Larry Magid of safekids.com writes that while there can be nefarious uses for this camera app, it has been found that it is generally used for silliness. Nevertheless, parents should talk to their children about what is appropriate and what is not.

“While it is certainly possible to use Snapchat to send out inappropriate pictures, that’s not the primary use-case for the app,” he writes on his safekids.com website. “I don’t know of any formal studies on how kids and others are using Snapchat, but I do know that lots of people use it for all sorts of images that have nothing to do with sex or nudity.”

According to Snapchat, 166 million users are active on the app every day sending a total of three billion pictures and videos every day. The one user I know best, seems to use it a little more than this average of 18 snaps a day would indicate. One of the reasons for this excessive use of Snapchat is something called a streak. Seems Snapchat users start streaks with other users and must Snapchat each other at least once a day to keep up the streak. My teen keeps up dozens and dozens of streaks and just recently informed me that her longest running streak is 677 days.

OK, so the time has come for me to learn a little more about Snapchat. So, for the purpose of research, my daughter provided me with a tutorial while downloading the app on to my phone. It was hard to keep up with how fast she was navigating through this app but what I learned was it is just another way in which our teens communicate with each other.

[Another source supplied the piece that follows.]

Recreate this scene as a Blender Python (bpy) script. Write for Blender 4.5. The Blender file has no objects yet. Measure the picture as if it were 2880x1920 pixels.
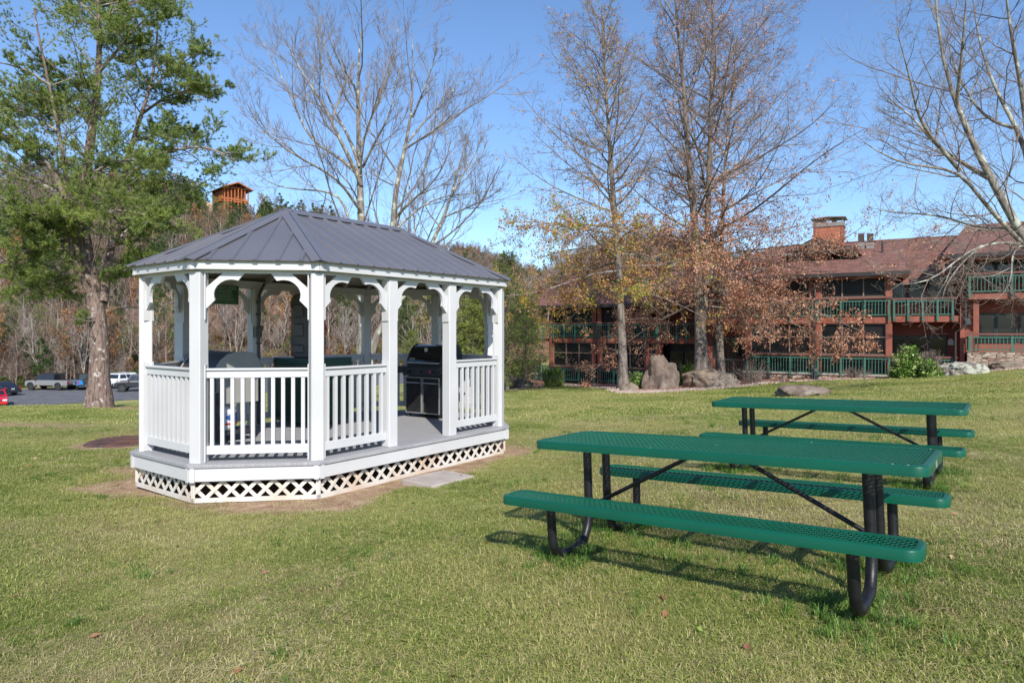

Where as we used to have to rely on the voice on a phone to tell us how our friends were feeling, or we had to actually go see our friends, they have quick video snippets. They take photos of themselves crying when they are sad and need to reach out to a friend. They take untold amounts of photos making stupid faces, smiles, eye-rolls, exasperated, bored and tired expressions and share them with each other. My daughter said it helps her to make friends and get to know people better.

“It’s hard to describe,” my daughter said when I asked her why she likes Snapchat so much. “It’s just a way to be friends with someone.”

Not only can users share pictures and videos, but you can also text through Snapchat, do live video chats and make voice calls through the app. As a parent, I see the down side to this is taking all that stuff off line so that it cannot be monitored. So, I still think there is room for teens to hide things through Snapchat if they really want to. But at some point, you have to trust your child and try to just keep communication lines open. That is, at least, all I know to do.

Magid says: “My advice for parents is to talk with your kids about Snapchat, Instagram and other photo-sharing apps. Don’t lecture them, don’t panic and don’t expect the worst. Just ask them if they use these apps and what they’re doing with them. Chances are your kid already knows not to do anything really stupid, but it never hurts to calmly impart a little adult wisdom.”

You can read more about online safety tips for teens at http://www.safekids.com/. You can also download a guide for parents here: http://www.connectsafely.org/wp-content/uploads/snapchat_guide.pdf.

For the record though, I now have Snapchat downloaded on my phone. I sent two friends snaps while I was doing my tutorial with my daughter, but they have not Snapchatted me back. They were probably already asleep. I did enjoy playing with the filters, though.